Kapsam 3 emisyonlarının azaltılması
Kapsam 1 ve 2 emisyonlarını şirketlerin ele alması önemli olsa da Kapsam 3 genellikle çok daha fazla çevresel etkiye sahiptir.
%55
AB, sera gazı emisyonlarını 2030 yılına kadar 1990’a kıyasla net %55 oranında azaltmayı hedefliyor. AB’nin 2020 yılındaki net emisyonları 1990 yılındaki seviyenin %34 altında gerçekleşti.
Bu emisyonlar bir kuruluşun doğrudan kontrolünün dışında olmasına rağmen, hala atılabilecek adımlar var. Örneğin kuruluşlar, tedarikçilerini yönlendirebilir veya bayi seçimlerini şirketlerin uygulamalarına göre yapabilir.

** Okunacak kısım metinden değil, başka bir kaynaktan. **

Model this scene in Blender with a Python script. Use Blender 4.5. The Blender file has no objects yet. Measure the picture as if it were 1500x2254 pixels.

Kapsam 3’e odaklanmak bir şirketin diğerlerinden farklılaşması ve daha da önemlisi, emisyonları azaltma konusunda gerçek ve somut bir aşama kaydedebilmesi için şahane bir fırsattır. Bunu yapabilmek için de müşteriler ve tedarikçiler ile tüm değer zinciri boyunca derin bir ilişki kurmak ve net hedefler belirlemek gerekir.
Nynas ve Kapsam 3
Karbon el izini iyileştirmek (paydaşlarınızın ayak izini azaltmalarına yardımcı olmak), olumsuz etkiyi en aza indirirken olumlu etkiyi azami seviyeye çıkarmayı gerektirir. Nynas, müşterilerin operasyonlarındaki iyileşmeler ve daha fazla enerji verimliliği, daha düşük tedarik zinciri emisyonları, yenilenebilir malzemelerin daha fazla kullanılması için gereken şartları yaratmak, daha yüksek dayanıklılık ve daha az genel kaynak kullanımı gibi ürün ve çözümler dahil olmak üzere çok sayıda el izi örneğini takip edebiliyor.

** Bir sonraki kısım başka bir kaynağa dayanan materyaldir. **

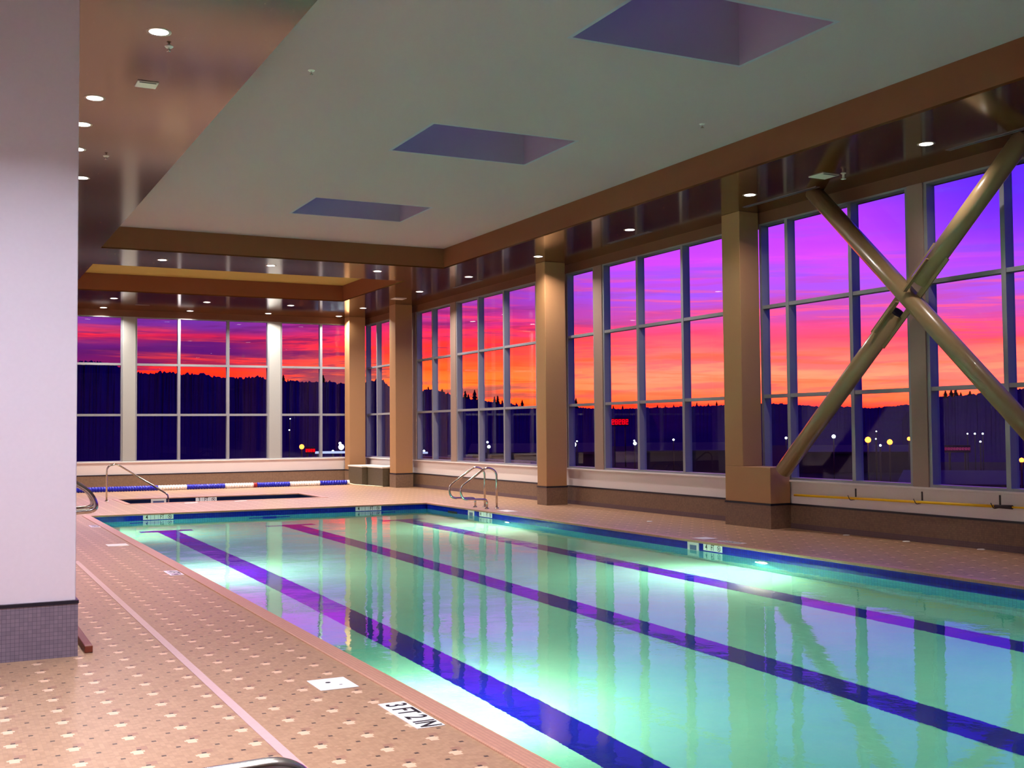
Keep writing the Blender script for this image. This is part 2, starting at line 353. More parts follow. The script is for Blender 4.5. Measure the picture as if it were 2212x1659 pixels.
def copy_tree(o, parent=None, label=None):
    c = o.copy(); C.objects.link(c); c.parent = parent
    if label: c['label'] = label
    for ch in KIDS.get(o.name, []): copy_tree(bpy.data.objects[ch], c)
    KIDS[c.name] = [k.name for k in C.objects if k.parent == c]
    return c
KIDS = {}
def reg(root):
    st = [root]
    while st:
        o = st.pop(); ks = [k for k in C.objects if k.parent == o]; KIDS[o.name] = [k.name for k in ks]; st += ks
def struct(o, label=None, cat=None):
    o['kind'] = 'structure'
    if label: o['label'] = label
    if cat: o['category'] = cat
    return o
def arc_path(pts, rad, seg=6):
    """round the corners of a polyline"""
    P = [Vector(p) for p in pts]; out = [P[0]]
    for i in range(1, len(P)-1):
        a, b, c = P[i-1], P[i], P[i+1]; d1 = (a-b); d2 = (c-b); r = min(rad[i-1] if isinstance(rad, list) else rad, d1.length*.49, d2.length*.49)
        p0 = b+d1.normalized()*r; p1 = b+d2.normalized()*r
        for k in range(seg+1):
            t = k/seg; out.append((1-t)**2*p0+2*(1-t)*t*b+t*t*p1)
    out.append(P[-1]); return out
def text_mesh(txt, size, mat, parent, loc, rot, name='lettering', extr=.0008, sx=1.0, align='CENTER'):
    cu = bpy.data.curves.new('t', 'FONT'); cu.body = txt; cu.size = size; cu.align_x = align; cu.align_y = 'CENTER'; cu.extrude = extr; cu.offset = size*.012
    t = bpy.data.objects.new('t', cu); C.objects.link(t)
    dg = bpy.context.evaluated_depsgraph_get(); dg.update()
    me = bpy.data.meshes.new_from_object(t.evaluated_get(dg)); bpy.data.objects.remove(t)
    me.materials.clear(); me.materials.append(M[mat])
    o = bpy.data.objects.new(name, me); C.objects.link(o); o.parent = parent; o.location = loc; o.rotation_euler = rot; o.scale = (sx, 1, 1)
    return o

# ------------------------------------------------------------------ dimensions
XL, XR, YF, YN = 2.78, 10.21, 24.73, 1.87        # pool
WZ = -.13                                        # water level
SX0, SX1, SY0, SY1 = 4.10, 8.82, 28.35, 30.5     # spa
XW, YW = 12.87, 36.57                            # wall faces
X0, Y0 = -1.5, -3.0                              # hidden left wall and near wall
ZS, ZT, Z1, Z2 = .81, 5.24, 2.24, 3.80           # sill, head, transoms
ZB, ZC = 5.47, 5.94                              # soffit, ceiling
ZTILE = .42

# ------------------------------------------------------------------ floor with openings
fl = MB()
T = -.25
def slab(a, b, c, d): fl.box(a, b, c, d, T, 0)
g_ = .1
slab(X0-.4, XL-g_, Y0-.4, YF+g_); slab(XR+g_, XW+.4, Y0-.4, YF+g_); slab(XL-g_, XR+g_, Y0-.4, YN-g_)
slab(X0-.4, XW+.4, YF+g_, SY0-g_); slab(X0-.4, XW+.4, SY1+g_, YW+.4); slab(X0-.4, SX0-g_, SY0-g_, SY1+g_); slab(SX1+g_, XW+.4, SY0-g_, SY1+g_)
struct(fl.build('floor', 'deck'), 'tan mosaic tile pool deck with pale and dark accent tiles', 'floor')

# ------------------------------------------------------------------ pool
pool = empty('swimming_pool', ((XL+XR)/2, (YF+YN)/2, 0)); tag(pool, 'long lap pool of turquoise water with blue lane lines', 'pool'); pool['kind'] = 'structure'
pool.location = (0, 0, 0)
D = -1.25
def basin(x0, x1, y0, y1, d, zt, parent, mat, wall='poolWall'):
    b = MB(); t = .2
    b.box(x0-t, x0, y0-t, y1+t, d-t, zt); b.box(x1, x1+t, y0-t, y1+t, d-t, zt)
    b.box(x0, x1, y0-t, y0, d-t, zt); b.box(x0, x1, y1, y1+t, d-t, zt)
    b.build('basin_wall', wall, parent)
    b = MB(); b.box(x0, x1, y0, y1, d-t, d); return b.build('basin_floor', mat, parent)
basin(XL, XR, YN, YF, D, -.2, pool, 'poolPlaster')
bt = MB(); t = .2
bt.box(XL-t, XL, YN-t, YF+t, -.2, -.012); bt.box(XR, XR+t, YN-t, YF+t, -.2, -.012); bt.box(XL, XR, YN-t, YN, -.2, -.012); bt.box(XL, XR, YF, YF+t, -.2, -.012)
bt.build('waterline_tile', 'blueTile', pool)
cp = MB(); cw = .13; ov = .02
cp.box(XL-cw, XL+ov, YN-cw, YF+cw, -.025, .012); cp.box(XR-ov, XR+cw, YN-cw, YF+cw, -.025, .012); cp.box(XL+ov, XR-ov, YN-cw, YN+ov, -.025, .012); cp.box(XL+ov, XR-ov, YF-ov, YF+cw, -.025, .012)
cp.build('coping', 'coping', pool, bev=.006)
for k in (1, 3, 5):
    x = XL+(XR-XL)*k/6
    b = MB(); b.box(x-.19, x+.19, YN+1.5, YF-1.5, D, D+.004); b.box(x-.5, x+.5, YF-1.8, YF-1.5, D, D+.0045); b.box(x-.5, x+.5, YN+1.5, YN+1.8, D, D+.0045)
    b.build('lane_line', 'laneTile', pool)
    b = MB(); b.box(x-.15, x+.15, YF-.004, YF, D+.25, D+.85); b.box(x-.45, x+.45, YF-.0045, YF, D+.45, D+.68); b.build('wall_target', 'laneTile', pool)
w = MB(); w.quad([(XL-.05, YN-.05, WZ), (XR+.05, YN-.05, WZ), (XR+.05, YF+.05, WZ), (XL-.05, YF+.05, WZ)]); w.build('water', 'water', pool)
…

1,5°C’nin altında kalmak mümkün
Küresel sıcaklık artışının bu yüzyılın sonunda 1,5 °C’nin altında kalmasını sağlamak halen mümkün olabilir, ancak bunun için hızla, derhal ve tüm ekonomiyi kapsayan sera gazı emisyon azaltma tedbirlerinin hayata geçirilmesi ve atmosferdeki karbonun temizlenmesi gerekiyor.
Trafo yağlarımız, sahip oldukları yüksek kalite, uzun ömür ve tamamen geri dönüştürülebilir olma özellikleri sayesinde bu bağlamda büyük önem taşıyor.
NYTEX® 4700, lastiklerde daha düşük yuvarlanma direnci ve daha fazla yakıt tasarrufu sağlarken, naftenik baz yağımız enerji tüketiminin ve yağlama greslerinde lityum sabun kullanma ihtiyacının azaltılmasına katkıda bulunuyor.
NYTRO® RR 900X, kullanım ömrünü tamamlamış trafo sıvılarını yeniden kullanarak sürdürülebilir gelişime ve ham madde verimliliğine katkı sağlıyor ve biyo-bazlı ürünlerimiz üretimde ham madde açısından çok yüksek faydalar sunuyor.